- Written problem -
Retype the data exactly, from its first line to the line containing "# soffit: from", including both, and skip any picture.

- Recorded data -
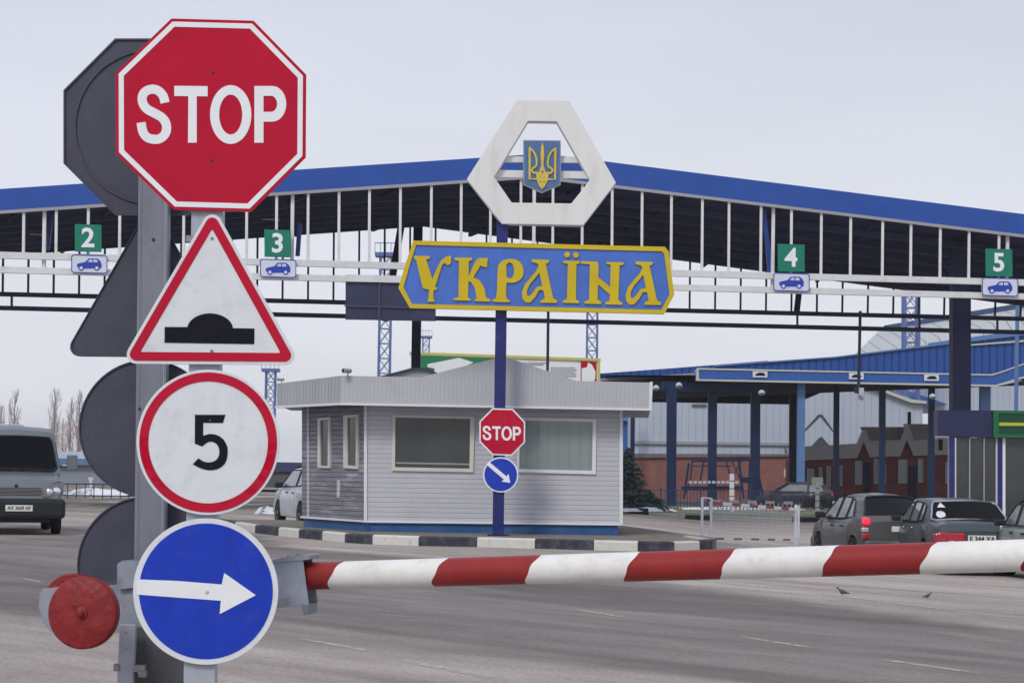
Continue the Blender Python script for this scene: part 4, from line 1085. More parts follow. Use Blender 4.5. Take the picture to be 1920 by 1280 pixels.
# low left roof edge rising to the right
K2 = front(YK + 4, 1, 1300)
MB().trace(K2, [(1124, 700), (1260, 690), (1440, 676), (1440, 684), (1300, 694), (1308, 700), (1124, 711)], -1, 0).build('roof_edge', M_corr, cc_)
MB().trace(K2, [(1124, 710), (1305, 699), (1305, 706), (1124, 716)], -.6, .06).build('roof_trim', M_gband, cc_)
MB().trace(K2, [(1342, 684), (1434, 677), (1434, 681), (1342, 688)], -2, -1).build('roof_cap', M_dark, cc_)
# soffit: from the front edge (118 m) to the far edge (155 m)
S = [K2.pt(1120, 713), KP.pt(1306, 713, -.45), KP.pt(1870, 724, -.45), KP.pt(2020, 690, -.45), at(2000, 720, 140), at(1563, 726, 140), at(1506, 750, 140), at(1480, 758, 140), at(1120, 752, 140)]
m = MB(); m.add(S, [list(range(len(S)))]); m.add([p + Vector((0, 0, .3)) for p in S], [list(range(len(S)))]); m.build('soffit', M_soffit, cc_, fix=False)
for (x0, x1, y0_, y1_) in ((1240, 1440, 715, 732),):
    MB().trace(front(YK + 1.2), [(x0, y0_), (x1, y0_ + 4), (x1, y1_ + 4), (x0, y1_)], -.3, 0).build('beam', M_cblue, cc_)
for x, wpx, mt, yt, Yc in ((1186, 8, M_cblue, 760, 150), (1259, 18, M_cblue, 722, 119), (1335.5, 16, M_cblue, 716, 120), (1416, 17, M_cblue, 716, 121), (1487, 14, M_navyd, 716, 130), (1501.5, 14, M_cblue2, 716, 119),
                       (1568, 10, M_navyd, 718, 121), (1654, 11, M_cblue, 720, 121), (1746, 11, M_cblue, 722, 121), (1846, 18, M_cblue2, 724, 120)):
    a = at(x + .6, yt, Yc); b = at(x - .6, 900, Yc); b.z = GB; wd = wpx * Yc / F
    MB().bar(a, b, wd, wd, up=(0, 1, 0)).build('column', mt, cc_)
for px, py in ((1230, 722), (1273, 717), (1428, 731), (1748, 738)):
    MB().lathe(at(px, py, 117), (0, -.4, -1), [(.05, 0), (.16, .08), (.20, .24), (.17, .26)], 12).build('floodlight', M_gwall, cc_, smoothed=True)
# thin pale downpipe at the far right
a, b = at(1908, 560, 95), at(1905, 770, 95); MB().tube(a, b, .09, n=8).build('downpipe', M_cblue2, label='thin pale blue pipe at the right edge before the customs canopy', cat='pipe')

# big pale roof hall behind
YH = 175
HPn = front(YH, 0, 1750)
t = T('customs_hall', 'long hall with pale ribbed roof behind the customs canopy', 'building', Vector((HPn.pt(1750, 800).x, YH, GB)))
A0, A1, A2, A3 = at(1592, 674, YH), at(1648, 620, YH + 14), at(2100, 548, YH + 14), at(2100, 670, YH)
m = MB(); m.add([A0, A1, A2, A3], [[0, 1, 2, 3]]); m.add([p - Vector((0, 0, .3)) for p in (A0, A1, A2, A3)], [[0, 1, 2, 3]]); m.build('roof', M_groof, t)
MB().bar(A1 + Vector((.5, 0, .2)), A2 + Vector((0, 0, .2)), .5, .55).build('ridge_cap', mat('ridge blue', (.04, .07, .16), .5), t)
MB().bar(A0, A3, .5, .6).build('eaves', M_cblue, t)
MB().box(((A0.x + A3.x) / 2 + 1, YH + 7, (A0.z + GB) / 2), (A3.x - A0.x, 12, A0.z - GB)).build('wall', M_gwall, t)

# pale grey warehouse with brick base
YW = 152
WP = front(YW, 0, 1500)
t = T('warehouse', 'pale grey warehouse with red brick base and low gable', 'building', Vector((WP.pt(1450, 800).x, YW, GB)))
MB().trace(WP, [(1188, 745), (1480, 748), (1500, 745), (1597, 718), (1625, 722), (1706, 752), (1730, 756), (1730, 860), (1188, 852)], -8, 0).build('wall', M_gwall, t)
MB().trace(WP, [(1600, 716), (1626, 719), (1708, 749), (1735, 752), (1735, 757), (1706, 755), (1624, 724), (1600, 721)], -8, .5).build('roof_edge', M_ctrim, t)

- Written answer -
Continue the Blender Python script for this scene: part 4, from line 1085. More parts follow. Use Blender 4.5. Take the picture to be 1920 by 1280 pixels.
# low left roof edge rising to the right
K2 = front(YK + 4, 1, 1300)
MB().trace(K2, [(1124, 700), (1260, 690), (1440, 676), (1440, 684), (1300, 694), (1308, 700), (1124, 711)], -1, 0).build('roof_edge', M_corr, cc_)
MB().trace(K2, [(1124, 710), (1305, 699), (1305, 706), (1124, 716)], -.6, .06).build('roof_trim', M_gband, cc_)
MB().trace(K2, [(1342, 684), (1434, 677), (1434, 681), (1342, 688)], -2, -1).build('roof_cap', M_dark, cc_)
# soffit: from the front edge (118 m) to the far edge (155 m)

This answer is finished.